For many people, putting the description "boring" in front of "municipal bonds" is repetitive. But disagreeing is one of the country's most influential fixed-income managers, who is enthusiastic about a municipal bond market that she says is more exciting than any she has seen in her 23-year career.
"This market is more than interesting. It's unprecedented," says 49-year-old Christine Thompson, who oversees six tax-exempt funds and $20 billion in assets for Fidelity. "Values relative to other asset classes are at levels we have never seen. It's a great opportunity to enter the municipal market and to benefit from attractive relative returns as market conditions stabilize."
Across the maturity spectrum, municipal bond yields are equaling, and often exceeding, the yields on taxable securities. Driven by credit problems and technical pressures, two-year triple-A municipal securities yields stood at an unheard of 180% of comparable Treasury securities in early March. Longer-term bonds with maturities in the 20- to 30-year range, which rarely match the yields of comparable Treasuries, were yielding 20% more. Among Fidelity's stable of funds, the recent 5.98% taxable equivalent yield of Fidelity Municipal Income Fund for someone in the highest federal tax bracket beat the 4.87% taxable yield of the Fidelity Investment Grade Bond Fund and the 5.78% yield of the Fidelity Strategic Income Fund, which contains a significant below-investment-grade and emerging-market component.
High relative yields aside, a series of hedge fund and bond insurer-related issues are still clouding the market, and municipal indexes have lagged most taxable bond indexes by a considerable margin over the last year.
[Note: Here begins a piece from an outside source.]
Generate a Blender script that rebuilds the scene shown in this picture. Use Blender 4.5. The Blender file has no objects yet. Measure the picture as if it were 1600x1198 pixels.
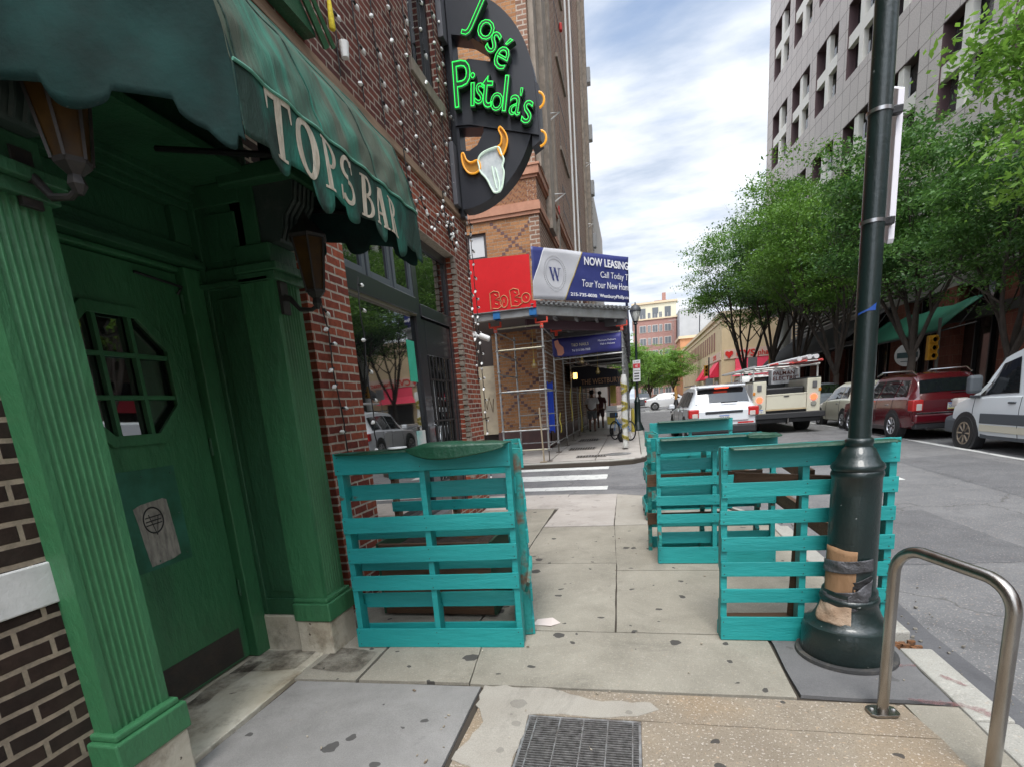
import bpy, bmesh, math, random
from mathutils import Vector, Matrix
rnd = random.Random(7)
S = bpy.context.scene
COL = S.collection
# ---------------------------------------------------------------- camera
cd = bpy.data.cameras.new('camera'); cam = bpy.data.objects.new('camera', cd); COL.objects.link(cam); S.camera = cam
R0 = ((0.97372838, -0.02385358, -0.2264598), (0.21533388, -0.22697355, 0.94979699), (-0.07405645, -0.97360876, -0.2158741))
cam.matrix_world = Matrix(((R0[0][0], -R0[0][1], -R0[0][2], 0), (R0[1][0], -R0[1][1], -R0[1][2], 0), (R0[2][0], -R0[2][1], -R0[2][2], 1.6), (0, 0, 0, 1)))
cd.sensor_width = 36; cd.lens = 816 / 1600 * 36; cd.shift_x = -5 / 1600; cd.shift_y = 218 / 1600
cd.clip_start = .05; cd.clip_end = 3000
# ---------------------------------------------------------------- world
W = bpy.data.worlds.new('World'); S.world = W; W.use_nodes = True
nt = W.node_tree; N = nt.nodes; L = nt.links; N.clear()
SUN_EL, SUN_AZ = math.radians(62), math.radians(177)
def nd(t, **k):
    n = N.new(t)
    for a, b in k.items():
        if a.startswith('i_'): n.inputs[a[2:].replace('_', ' ')].default_value = b
        else: setattr(n, a, b)
    return n
sky = nd('ShaderNodeTexSky', sky_type='NISHITA', sun_disc=False, sun_elevation=SUN_EL, sun_rotation=SUN_AZ)
bg = nd('ShaderNodeBackground', i_Strength=.12); wo = nd('ShaderNodeOutputWorld')
tc = nd('ShaderNodeTexCoord'); sep = nd('ShaderNodeSeparateXYZ'); L.new(tc.outputs['Generated'], sep.inputs[0])
mz = nd('ShaderNodeMath', operation='ADD'); mz.inputs[1].default_value = .22; L.new(sep.outputs[2], mz.inputs[0])
mx_ = nd('ShaderNodeMath', operation='MAXIMUM'); mx_.inputs[1].default_value = .05; L.new(mz.outputs[0], mx_.inputs[0])
dx = nd('ShaderNodeMath', operation='DIVIDE'); dy = nd('ShaderNodeMath', operation='DIVIDE')
L.new(sep.outputs[0], dx.inputs[0]); L.new(mx_.outputs[0], dx.inputs[1]); L.new(sep.outputs[1], dy.inputs[0]); L.new(mx_.outputs[0], dy.inputs[1])
cmb = nd('ShaderNodeCombineXYZ'); L.new(dx.outputs[0], cmb.inputs[0]); L.new(dy.outputs[0], cmb.inputs[1])
mp = nd('ShaderNodeMapping'); mp.inputs['Rotation'].default_value = (0, 0, .5); mp.inputs['Scale'].default_value = (1.0, 2.1, 1); mp.inputs['Location'].default_value = (3.3, 1.2, 0); L.new(cmb.outputs[0], mp.inputs[0])
n1 = nd('ShaderNodeTexNoise', i_Scale=1.05, i_Detail=9, i_Roughness=.52, i_Distortion=.25); L.new(mp.outputs[0], n1.inputs[0])
r1 = nd('ShaderNodeValToRGB'); r1.color_ramp.elements[0].position = .22; r1.color_ramp.elements[1].position = .44; L.new(n1.outputs[0], r1.inputs[0])
n2 = nd('ShaderNodeTexNoise', i_Scale=3.1, i_Detail=8, i_Roughness=.55); L.new(mp.outputs[0], n2.inputs[0])
r2 = nd('ShaderNodeValToRGB'); r2.color_ramp.elements[0].position = .32; r2.color_ramp.elements[1].position = .66
r2.color_ramp.elements[0].color = (3.1, 3.6, 4.4, 1); r2.color_ramp.elements[1].color = (5.9, 6.1, 6.4, 1); L.new(n2.outputs[0], r2.inputs[0])
skm = nd('ShaderNodeMix', data_type='RGBA', blend_type='MULTIPLY'); skm.inputs[0].default_value = 1; skm.inputs[7].default_value = (1.25, 1.2, 1.15, 1); L.new(sky.outputs[0], skm.inputs[6])
mix = nd('ShaderNodeMix', data_type='RGBA'); L.new(r1.outputs[0], mix.inputs[0]); L.new(skm.outputs[2], mix.inputs[6]); L.new(r2.outputs[0], mix.inputs[7])
vd = nd('ShaderNodeVectorMath', operation='DOT_PRODUCT'); L.new(tc.outputs['Generated'], vd.inputs[0]); vd.inputs[1].default_value = (math.sin(SUN_AZ) * math.cos(SUN_EL), math.cos(SUN_AZ) * math.cos(SUN_EL), math.sin(SUN_EL))
vm = nd('ShaderNodeMath', operation='MAXIMUM'); vm.inputs[1].default_value = 0; L.new(vd.outputs['Value'], vm.inputs[0])
vp = nd('ShaderNodeMath', operation='POWER'); vp.inputs[1].default_value = 2.0; L.new(vm.outputs[0], vp.inputs[0])
vf = nd('ShaderNodeMath', operation='MULTIPLY_ADD'); vf.inputs[1].default_value = 2.2; vf.inputs[2].default_value = .84; L.new(vp.outputs[0], vf.inputs[0])  # sky gain towards the sun and overhead, added to lift the fill light
vs_ = nd('ShaderNodeVectorMath', operation='SCALE'); L.new(mix.outputs[2], vs_.inputs[0]); L.new(vf.outputs[0], vs_.inputs['Scale'])
L.new(vs_.outputs[0], bg.inputs[0]); L.new(bg.outputs[0], wo.inputs[0])
ld = bpy.data.lights.new('sun', 'SUN'); ld.energy = 1.5; ld.angle = math.radians(20); ld.color = (1, .96, .9)
sun = bpy.data.objects.new('sun', ld); COL.objects.link(sun)
sd = Vector((math.sin(SUN_AZ) * math.cos(SUN_EL), math.cos(SUN_AZ) * math.cos(SUN_EL), math.sin(SUN_EL)))
sun.rotation_euler = sd.to_track_quat('Z', 'Y').to_euler()
S.view_settings.view_transform = 'Standard'; S.view_settings.look = 'None'; S.view_settings.exposure = .98; S.view_settings.gamma = 1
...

But with so much value out there, Thompson believes that underperformance relative to taxable securities should reverse, and that tax-exempt securities "are poised to outperform taxable fixed-income by a wide margin" over the next year.
What has driven muni prices down, and their yields up, is a confluence of events behind a flood of selling and a crisis of confidence among investors. Late last year and early this year, hedge funds such as 1861 Capital Management, Duration Capital Management, Blue River Asset Management and others began selling their municipal holdings as munis cheapened in comparison with Treasuries and their hedges unraveled. Although retail investors historically have favored municipal bonds, hedge funds and foreign investors have become more active participants in recent years.
As the hedge funds flooded the market, bond-rating agencies put several bond insurers with excessive subprime mortgage exposure on credit "watch lists," a harbinger that their triple-A ratings-the same treasured rating status conferred on the bonds they insure-are teetering dangerously close to a downgrade. Because these insurers have backed about half of all bonds sold in recent years, the impact reverberated in virtually every corner of the muni market. As investors began trading the bonds based on their underlying credit ratings rather than their insurance carrier's financial strength, prices on many insured bonds fell in value and yields rose.
Although Thompson believes municipals have been driven down to very attractive valuations relative to taxables, her short-term outlook remains guarded. "You can't say the problems with the bond insurers are over unless you can predict what the housing market will do. The initial shock is over, but several insurers remain on negative credit watch. Technical pressures will work out, but it may take some time. The problems in the market have not yet been played out."
The strength of state and local governments also comes into focus as states such as California struggle with the uncertainty of falling housing prices and growing budget deficits. According to the Center on Budget & Policy Priorities, 50% of states are facing budget deficits and revenue shortfalls. Although defaults on general obligation bonds are extremely rare, a credit downgrade could affect the value of bonds backed by softening tax revenues. In light of economic uncertainty Thompson is drawn to water and sewer bonds, whose debt is paid from private receipts for an essential service rather than more cyclical tax revenues. Higher education bonds also get the nod because of demographic trends that point to increasing enrollments, as do bonds of states such as Illinois and Texas that have no or low state income taxes. The latter bonds generally offer better values than bonds from states where high state income taxes lead to strong in-state demand and higher valuations for bonds issued there.
As technical and credit factors continue to permeate the market, the economic environment remains vulnerable. "We are in a cascading credit contraction that may be difficult to remedy and I am concerned about the financial industry's ability to deal with credit issues, and the Fed only controls one key interest rate so there are limits on what it can do," she says.
Thompson believes that although many financial advisors buy individual bonds, today's complex market makes a low-cost mutual fund a better alternative for most of them. "A bond is a contract with about 500 pages of documentation behind it. Even if it is insured, recent events illustrate that you need to know something about the underlying issuer, and most people do not have the time nor expertise to really evaluate all that."
For 44 basis points a year-significantly less than the 109 basis points charged by the average municipal bond fund-shareholders get a relative bargain and broad market exposure in the Fidelity Municipal Income Fund. "Such low expenses are what we'd expect in an index fund, but investors buying in here actually get access to an actively managed portfolio from one of the best muni teams in the business," notes Morningstar analyst Andrew Gunter in a recent report. "All things considered ... especially the depth of its investment team and its low expenses-we think this fund's future is as bright as its past."